‘Operasyon’ diyoruz…
Çünkü gelişmelere baktığımızda ortada kasıtlı kışkırtmaların olduğu izlenimine kolayca varıyoruz!
Maalesef ki pek çok kişi de bu algıya bilerek çoğu da bilmeyerek destek veriyor!
+++
Mesele billboardların yeniden tahsisini içeriyor.
Yürürlükteki ihalenin iptal edilmesiyle ortaya çıkan yeni ihale sürecine ilişkin beklentilerden ibaret.
İstenen şu;
“Tepebaşı Belediyesi, iptal ettiği ve yeniden ihaleye çıkacağı billboardların işletilmesini hemen Eskişehirspor’a vermeli!”
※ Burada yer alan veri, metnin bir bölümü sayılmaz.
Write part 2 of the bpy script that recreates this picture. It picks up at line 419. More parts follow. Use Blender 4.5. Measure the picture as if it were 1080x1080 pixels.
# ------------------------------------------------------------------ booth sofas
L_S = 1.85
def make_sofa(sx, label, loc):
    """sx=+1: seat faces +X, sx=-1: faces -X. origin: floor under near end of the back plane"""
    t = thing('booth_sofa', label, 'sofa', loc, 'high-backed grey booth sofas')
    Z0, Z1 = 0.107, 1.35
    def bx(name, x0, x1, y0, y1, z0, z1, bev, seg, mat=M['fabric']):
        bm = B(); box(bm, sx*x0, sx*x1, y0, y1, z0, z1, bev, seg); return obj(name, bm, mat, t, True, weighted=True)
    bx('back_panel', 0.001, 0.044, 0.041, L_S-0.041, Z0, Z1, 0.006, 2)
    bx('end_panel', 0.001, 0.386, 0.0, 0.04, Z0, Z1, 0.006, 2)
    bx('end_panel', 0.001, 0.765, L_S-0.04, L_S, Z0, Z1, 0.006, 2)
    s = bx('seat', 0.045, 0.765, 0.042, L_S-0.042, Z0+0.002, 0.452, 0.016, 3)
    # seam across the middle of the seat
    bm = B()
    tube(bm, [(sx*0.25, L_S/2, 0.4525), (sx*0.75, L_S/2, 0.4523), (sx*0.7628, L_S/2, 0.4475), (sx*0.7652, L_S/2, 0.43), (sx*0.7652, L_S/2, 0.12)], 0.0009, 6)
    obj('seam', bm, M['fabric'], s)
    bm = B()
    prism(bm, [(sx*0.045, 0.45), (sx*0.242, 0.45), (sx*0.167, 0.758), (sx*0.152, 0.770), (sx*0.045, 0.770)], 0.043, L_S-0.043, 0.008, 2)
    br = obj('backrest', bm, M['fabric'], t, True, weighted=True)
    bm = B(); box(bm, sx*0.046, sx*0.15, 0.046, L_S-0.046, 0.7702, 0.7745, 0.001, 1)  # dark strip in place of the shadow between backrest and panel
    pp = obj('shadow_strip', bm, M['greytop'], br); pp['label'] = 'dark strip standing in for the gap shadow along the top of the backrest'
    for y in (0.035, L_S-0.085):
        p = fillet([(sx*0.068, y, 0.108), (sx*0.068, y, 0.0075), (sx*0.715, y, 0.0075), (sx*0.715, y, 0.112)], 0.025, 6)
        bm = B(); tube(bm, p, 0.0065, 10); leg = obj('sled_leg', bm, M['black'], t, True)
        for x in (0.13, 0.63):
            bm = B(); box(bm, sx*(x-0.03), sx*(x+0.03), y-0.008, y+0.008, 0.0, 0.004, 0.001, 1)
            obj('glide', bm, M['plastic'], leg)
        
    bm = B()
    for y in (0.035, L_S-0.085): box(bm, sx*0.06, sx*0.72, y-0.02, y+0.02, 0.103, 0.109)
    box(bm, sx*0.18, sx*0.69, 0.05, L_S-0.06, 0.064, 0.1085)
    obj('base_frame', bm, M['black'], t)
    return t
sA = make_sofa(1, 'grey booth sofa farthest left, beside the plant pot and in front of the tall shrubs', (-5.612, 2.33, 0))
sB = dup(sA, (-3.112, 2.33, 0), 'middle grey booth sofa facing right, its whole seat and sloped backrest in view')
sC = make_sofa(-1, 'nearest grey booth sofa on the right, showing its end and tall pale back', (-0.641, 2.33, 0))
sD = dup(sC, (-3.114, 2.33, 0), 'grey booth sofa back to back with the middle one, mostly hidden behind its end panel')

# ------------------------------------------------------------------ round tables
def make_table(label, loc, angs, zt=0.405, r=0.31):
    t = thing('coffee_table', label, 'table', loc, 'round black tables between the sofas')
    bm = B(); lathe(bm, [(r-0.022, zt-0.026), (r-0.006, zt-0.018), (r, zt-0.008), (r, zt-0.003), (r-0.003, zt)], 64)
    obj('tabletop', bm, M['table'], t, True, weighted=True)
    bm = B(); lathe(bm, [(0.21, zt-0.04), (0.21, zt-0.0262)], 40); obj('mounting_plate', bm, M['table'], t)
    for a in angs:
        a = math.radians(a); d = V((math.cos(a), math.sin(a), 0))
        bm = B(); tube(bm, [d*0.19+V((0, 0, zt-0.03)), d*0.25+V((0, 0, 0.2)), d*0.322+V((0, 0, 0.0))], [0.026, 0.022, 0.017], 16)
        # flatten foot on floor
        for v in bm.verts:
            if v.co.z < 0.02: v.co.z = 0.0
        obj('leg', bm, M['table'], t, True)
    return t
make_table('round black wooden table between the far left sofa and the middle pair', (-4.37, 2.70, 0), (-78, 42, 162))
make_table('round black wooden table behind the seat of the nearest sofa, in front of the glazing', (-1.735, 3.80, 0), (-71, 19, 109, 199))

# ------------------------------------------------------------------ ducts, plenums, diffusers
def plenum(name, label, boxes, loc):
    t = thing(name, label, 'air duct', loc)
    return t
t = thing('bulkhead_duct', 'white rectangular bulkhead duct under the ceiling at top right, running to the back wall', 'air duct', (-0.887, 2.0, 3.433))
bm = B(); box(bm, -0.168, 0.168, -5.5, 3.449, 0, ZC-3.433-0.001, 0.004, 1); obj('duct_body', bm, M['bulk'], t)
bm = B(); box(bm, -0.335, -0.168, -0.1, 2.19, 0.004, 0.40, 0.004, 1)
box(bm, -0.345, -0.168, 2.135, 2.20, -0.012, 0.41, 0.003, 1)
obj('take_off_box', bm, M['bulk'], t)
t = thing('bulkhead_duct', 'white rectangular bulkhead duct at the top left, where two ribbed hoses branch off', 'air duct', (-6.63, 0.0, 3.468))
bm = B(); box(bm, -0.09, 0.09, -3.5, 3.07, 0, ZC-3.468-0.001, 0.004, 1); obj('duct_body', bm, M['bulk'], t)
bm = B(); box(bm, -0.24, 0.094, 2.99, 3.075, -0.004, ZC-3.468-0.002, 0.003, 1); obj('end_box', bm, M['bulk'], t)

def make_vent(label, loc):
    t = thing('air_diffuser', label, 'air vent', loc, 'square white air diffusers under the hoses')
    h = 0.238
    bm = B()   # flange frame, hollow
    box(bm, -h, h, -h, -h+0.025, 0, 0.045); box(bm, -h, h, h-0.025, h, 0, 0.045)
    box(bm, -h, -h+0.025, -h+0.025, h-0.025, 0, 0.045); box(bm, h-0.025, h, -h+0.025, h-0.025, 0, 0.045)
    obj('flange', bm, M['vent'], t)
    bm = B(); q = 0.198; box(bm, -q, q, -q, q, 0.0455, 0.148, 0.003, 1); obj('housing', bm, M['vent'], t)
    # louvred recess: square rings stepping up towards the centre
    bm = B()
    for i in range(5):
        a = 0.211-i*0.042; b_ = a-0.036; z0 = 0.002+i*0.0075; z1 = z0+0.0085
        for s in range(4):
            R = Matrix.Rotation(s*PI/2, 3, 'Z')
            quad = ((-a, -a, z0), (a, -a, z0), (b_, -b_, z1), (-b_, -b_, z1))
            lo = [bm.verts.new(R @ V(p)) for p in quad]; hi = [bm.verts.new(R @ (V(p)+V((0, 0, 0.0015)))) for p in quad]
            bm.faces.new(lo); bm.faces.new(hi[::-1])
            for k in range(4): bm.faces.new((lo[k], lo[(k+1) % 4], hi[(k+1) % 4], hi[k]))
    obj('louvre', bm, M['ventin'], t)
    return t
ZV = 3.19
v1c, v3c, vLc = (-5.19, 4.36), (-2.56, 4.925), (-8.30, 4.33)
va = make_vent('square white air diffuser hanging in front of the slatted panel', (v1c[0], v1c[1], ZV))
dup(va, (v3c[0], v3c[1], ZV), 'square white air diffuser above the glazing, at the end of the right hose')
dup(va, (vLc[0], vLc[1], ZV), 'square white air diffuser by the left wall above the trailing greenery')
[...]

İstenen bu ama doğru olanı bu mu?
Asıl önemli olan soru bu.
Doğru olmadığını ima eden bir konuşma yapıyor Atilay Dalgıç!
Vay sen misin öyle diyen!
Hakaretin biri bin para.
Tehditler havada uçuşuyor.
Bir anda atılan binlerce tweetle Atilay Dalgıç, tüm kentin önüne atılıveriyor!
Nedendir bilmem, Odunpazarı Belediyesi, akaryakıt istasyonunu kulübün elinden alırken, “Yasal değil” diyerek bir daha da kulübe vermezken, bu sayede kulüp çok büyük bir gelirden olurken kimseden çıkmayan sesler, bugün Atilay Dalgıç’a çıkmaya başlıyor!
+++
Devam edelim.
Kimin kusurlu olduğuna siz karar verin.
Birincisi, söz konusu billboardların işletmeye verilmesinin yasal olarak yolları belli!
“Belediye, ihaleye çıkacak, konuyla ilgili yeterli firmaları ihaleye davet edecek, belirlediği süre kadar da en çok fiyatı veren firmaya billboardların işletme hakkını devredecek!”
Bunun dışında atılacak her adım, özel muamele, kayırmacılık, ihalesiz devretme tamamen suçtur.
Hem de çok büyük bir suçtur.
Böyle bir kararı veren meclis de, meclis üyeleri de yapılacak herhangi bir bakanlık ya da müfettiş sorgulaması sonrasında adliyenin yollarını görebilir hatta ceza da alabilir.
Bu nedenle kimse yasal olmayan bir yola Eskişehirspor için de olsa girmez, giremez!
Doğru olanı da zaten girmemesidir…
Şimdi ortada böylesine bir gerçek varken suçlu kim?
Atilay Dalgıç!
Hem de hakaretlere, tehditlere, şantajlara varan söylemlerle!
+++
Şimdi madalyonu ters çevirelim, sorular soralım.
Billboardlara talip olan ve aktarılması istenen kurum hangisi?
Eskişehirspor…
Peki, Eskişehirspor’un ticari bir kişiliği var mı?
Yok.
Dernek statüsünde hala yol yürümeye devam ediyor.
O halde Eskişehirspor söz konusu ihaleye nasıl girebilir, hangi kimliğiyle teklif verebilir ve söz konusu billboardları işleteceğine dair hangi garantileri verebilir?
Elbette hiç birisini yapamaz.
Buna rağmen billboardların kulübe devredilmesi, kulübün de taşeronluk yaparak işletme hakkını başka bir firmaya vermesi isteniyor!
Yok artık!
+++
O halde yapılması gereken, söylenmesi gereken de bizim yıllardır anlattığımız kapıya çıkmıyor mu?
Amatör ligden çıkabilmek için son 2 yılda sağdan soldan bulduğu 100 milyondan fazla para harcayan bu kulübün artık şirketleşmesi gerekmiyor mu?
Şirketleştikten sonra kendi gelir kaynaklarını yaratacak adımlar atması gerekmiyor mu?
Billboard işletmeciliğinden, otoparka, akaryakıt istasyonundan, kafe, restoran, otel işletebilecek yeterliliğe bürünmesi gerekmiyor mu?
Eskişehirspor’un bu sayede kimseye muhtaç olmadan büyümesi ve başarılar kazanması gerekmiyor mu?
Elbette öyle gerekiyor…
Gerekiyor ama nedense suçlu billboard vermeye sıcak bakmayan hatta “Bunu yapmak suçtur” demeye bile çekinen Atilay Dalgıç oluyor öyle mi?